On it went. Wales, Six Nations champions in 2013, lost their opening game of that Six Nations to Ireland. They didn’t lose again in that championship; Ireland didn’t win again.

“That is the big challenge, isn’t it – to be consistent? We can take confidence from that win on Saturday,” says van der Flier. “We know we can put in that kind of performance now, know that when the next match comes around that there is no reason why we shouldn’t perform like we did on Saturday.

Conan strikes for Ireland’s second try. Source: James Crombie/INPHO

“Maybe in the past we would be guilty of putting in a huge performance and then not backing it up consistently. That is not something this side wants. We want consistency. We started that on Saturday. We will try and back it up.”
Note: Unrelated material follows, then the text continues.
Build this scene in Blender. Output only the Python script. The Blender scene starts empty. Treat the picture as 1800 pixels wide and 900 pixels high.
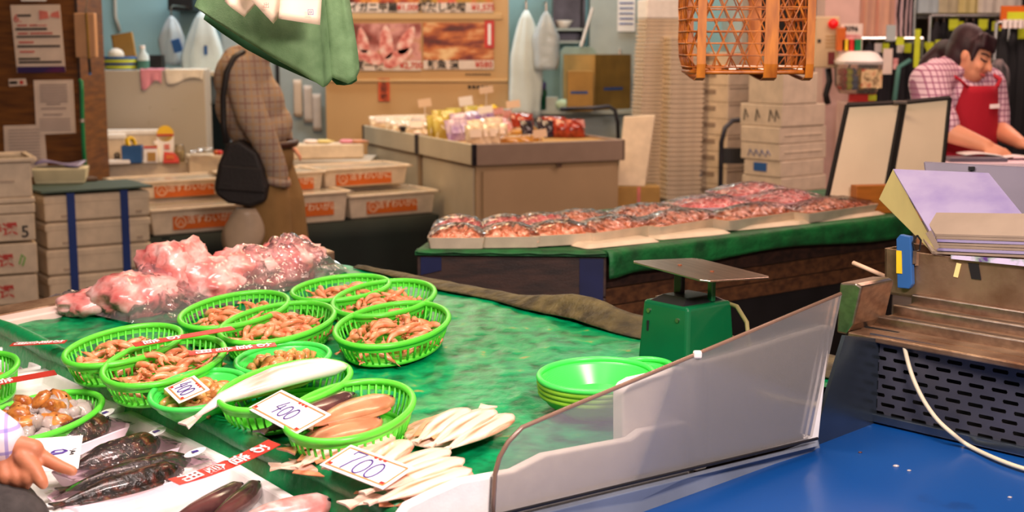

Interestingly van der Flier talked about the improvements that he personally, and the team generally, need to make, pointing out how there will be days when things don’t flow smoothly and winning ugly becomes something to take pride in.

“You can’t really play just for big moments,” he said. “Obviously the glamorous tries look wonderful, you want to do them every game but, to be honest in my experience there are some games that won’t be won by magnificent moments; it is often just a grind and doing the basics very well. That is something we can strive for.”

They have no other choice, not if they want to leave a legacy for themselves, because great wins stay in the memory for a while but great teams are lodged in there forever.